### Task requirements
Copy out the whole listing exactly as written, leaving the pictures behind.

### Source excerpt
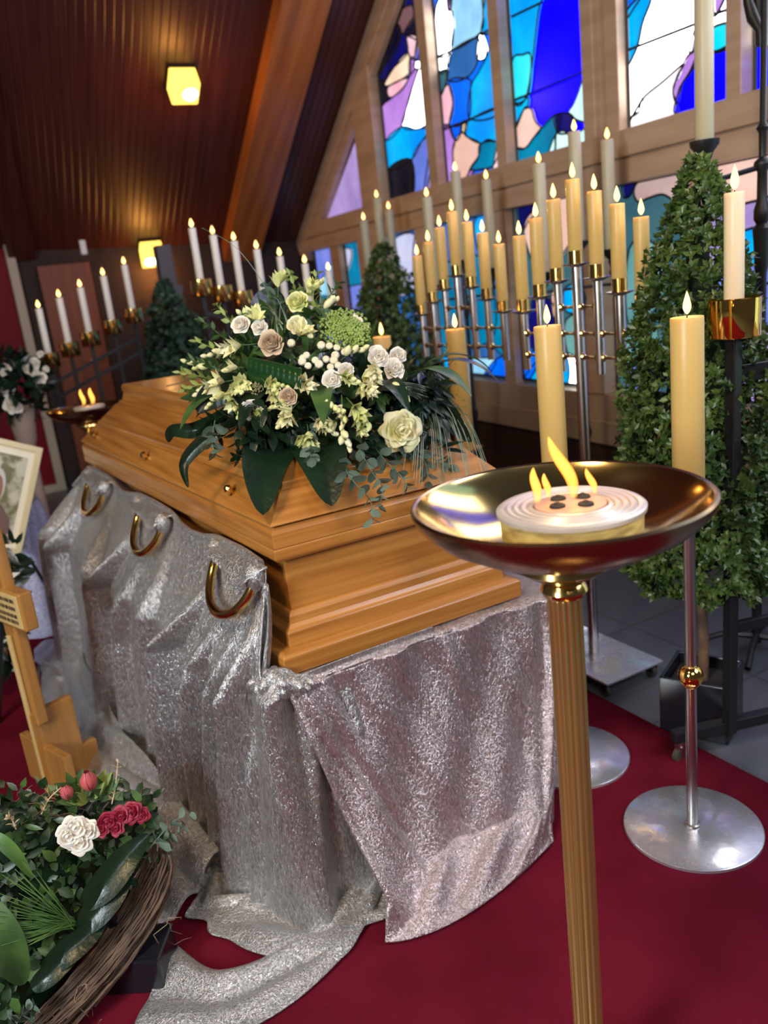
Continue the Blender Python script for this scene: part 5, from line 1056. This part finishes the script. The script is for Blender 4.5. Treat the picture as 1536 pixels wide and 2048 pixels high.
# single dried bloom lying on the lid
c = at_z(378, 765, 1.252); t = thing('dried_flower', c, 'small dried grey flower lying alone on the coffin lid, left of the spray', 'dried flower')
q = MB(); q.tube([c+np.array([-0.09, -0.02, 0.002]), c+np.array([-0.03, 0, 0.004]), c+np.array([0.02, 0.0, 0.010])], 0.0028, 6); q.build('stem', bark, t)
q = MB()
for k in range(9): q.leaf(c+np.array([0.02, 0, 0.008]), nrm((cos(k*0.7), sin(k*0.7), 0.5)), ZV, 0.040, 0.018, 0.2, 0.3, 4)
q.ball(c+np.array([0.03, 0, 0.018]), 0.014, 8, 6); q.build('bloom', mat('dried_grey', (0.16, 0.14, 0.16), 0.7, var=(0.30, 0.25, 0.16), vscale=60), t, sharp=180)

# ------------------------------------------------------------------ left side: portrait, cloth, roses, cross, wreath
# lilac cloth over a low stand, spreading to the carpet
tp = np.array([0.20, 4.55, 0.62]); g = []
t = tag(empty('lilac_cloth', (0.2, 4.5, 0.012)), 'lilac blue velvet cloth spread below the framed portrait at the left edge', 'cloth')
for v in np.linspace(0, 1, 50):
    row = []
    for a in np.linspace(0, 2*PI, 140):
        rr = (0.23+0.15*v**1.1)*(1+0.11*v*sin(a*9+1.4*sin(a*2))+0.03*sin(a*17+v*6)); row.append((tp[0]-0.02+rr*cos(a), tp[1]+rr*sin(a)*0.9, 0.635*(1-v)**1.05+0.014))
    g.append(row)
q = MB(); q.grid([[(tp[0]-0.02+(x-tp[0]+0.02)*f_, tp[1]+(y-tp[1])*f_, 0.65) for x, y, z in g[0]] for f_ in (0.02, 0.5, 0.98)] + g); q.build('cloth', lilac_velvet, t, sharp=180)
g = []
t2 = thing('lilac_cloth_end', (0.3, 4.2, 0.012), 'pale lilac cloth end lying flat on the carpet beside the drape', 'cloth')
for v in np.linspace(0, 1, 24): g.append([tuple(at_z(70+110*u, 1300-22*sin(u*PI*0.9)+(75)*v*(0.4+0.6*sin(min(1, u*1.2)*PI/2)), 0.03)+np.array([0, 0, 0.02*abs(sin(u*8+v*5))])) for u in np.linspace(0, 1, 40)])
q = MB(); q.grid(g); q.build('cloth', lilac_velvet, t2, solid=0.004, sharp=180)
# framed portrait leaning back
TR, BR = at_y(85, 897, 4.30), at_y(40, 1112, 4.18)
vert = nrm(BR-TR); H = np.linalg.norm(BR-TR); hor = nrm(np.array([1.0, 0.15, 0.0])); hor = nrm(hor-vert*(hor@vert)); nn = nrm(np.cross(hor, vert)); nn = nn if nn[1] < 0 else -nn; Wf = 0.40
t = thing('framed_portrait', BR-hor*0.2, 'cream framed portrait photograph leaning at the left edge, above the lilac cloth', 'picture frame')
def fp(u, v, o=0.0): return TR-hor*Wf*(1-u)+vert*H*v+nn*o
q = MB()
for (u0, u1, v0, v1) in ((0, 1, 0, 0.055), (0, 1, 0.945, 1), (0, 0.075, 0.05, 0.95), (0.925, 1, 0.05, 0.95)): q.box((fp(u0, v0)+fp(u1, v1))/2, ((u1-u0)*Wf, (v1-v0)*H, 0.035), (hor, vert, nn))
q.build('frame', frame_m, t, smooth=False, bevel=0.003)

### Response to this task
Continue the Blender Python script for this scene: part 5, from line 1056. This part finishes the script. The script is for Blender 4.5. Treat the picture as 1536 pixels wide and 2048 pixels high.
# single dried bloom lying on the lid
c = at_z(378, 765, 1.252); t = thing('dried_flower', c, 'small dried grey flower lying alone on the coffin lid, left of the spray', 'dried flower')
q = MB(); q.tube([c+np.array([-0.09, -0.02, 0.002]), c+np.array([-0.03, 0, 0.004]), c+np.array([0.02, 0.0, 0.010])], 0.0028, 6); q.build('stem', bark, t)
q = MB()
for k in range(9): q.leaf(c+np.array([0.02, 0, 0.008]), nrm((cos(k*0.7), sin(k*0.7), 0.5)), ZV, 0.040, 0.018, 0.2, 0.3, 4)
q.ball(c+np.array([0.03, 0, 0.018]), 0.014, 8, 6); q.build('bloom', mat('dried_grey', (0.16, 0.14, 0.16), 0.7, var=(0.30, 0.25, 0.16), vscale=60), t, sharp=180)

# ------------------------------------------------------------------ left side: portrait, cloth, roses, cross, wreath
# lilac cloth over a low stand, spreading to the carpet
tp = np.array([0.20, 4.55, 0.62]); g = []
t = tag(empty('lilac_cloth', (0.2, 4.5, 0.012)), 'lilac blue velvet cloth spread below the framed portrait at the left edge', 'cloth')
for v in np.linspace(0, 1, 50):
    row = []
    for a in np.linspace(0, 2*PI, 140):
        rr = (0.23+0.15*v**1.1)*(1+0.11*v*sin(a*9+1.4*sin(a*2))+0.03*sin(a*17+v*6)); row.append((tp[0]-0.02+rr*cos(a), tp[1]+rr*sin(a)*0.9, 0.635*(1-v)**1.05+0.014))
    g.append(row)
q = MB(); q.grid([[(tp[0]-0.02+(x-tp[0]+0.02)*f_, tp[1]+(y-tp[1])*f_, 0.65) for x, y, z in g[0]] for f_ in (0.02, 0.5, 0.98)] + g); q.build('cloth', lilac_velvet, t, sharp=180)
g = []
t2 = thing('lilac_cloth_end', (0.3, 4.2, 0.012), 'pale lilac cloth end lying flat on the carpet beside the drape', 'cloth')
for v in np.linspace(0, 1, 24): g.append([tuple(at_z(70+110*u, 1300-22*sin(u*PI*0.9)+(75)*v*(0.4+0.6*sin(min(1, u*1.2)*PI/2)), 0.03)+np.array([0, 0, 0.02*abs(sin(u*8+v*5))])) for u in np.linspace(0, 1, 40)])
q = MB(); q.grid(g); q.build('cloth', lilac_velvet, t2, solid=0.004, sharp=180)
# framed portrait leaning back
TR, BR = at_y(85, 897, 4.30), at_y(40, 1112, 4.18)
vert = nrm(BR-TR); H = np.linalg.norm(BR-TR); hor = nrm(np.array([1.0, 0.15, 0.0])); hor = nrm(hor-vert*(hor@vert)); nn = nrm(np.cross(hor, vert)); nn = nn if nn[1] < 0 else -nn; Wf = 0.40
t = thing('framed_portrait', BR-hor*0.2, 'cream framed portrait photograph leaning at the left edge, above the lilac cloth', 'picture frame')
def fp(u, v, o=0.0): return TR-hor*Wf*(1-u)+vert*H*v+nn*o
q = MB()
for (u0, u1, v0, v1) in ((0, 1, 0, 0.055), (0, 1, 0.945, 1), (0, 0.075, 0.05, 0.95), (0.925, 1, 0.05, 0.95)): q.box((fp(u0, v0)+fp(u1, v1))/2, ((u1-u0)*Wf, (v1-v0)*H, 0.035), (hor, vert, nn))
q.build('frame', frame_m, t, smooth=False, bevel=0.003)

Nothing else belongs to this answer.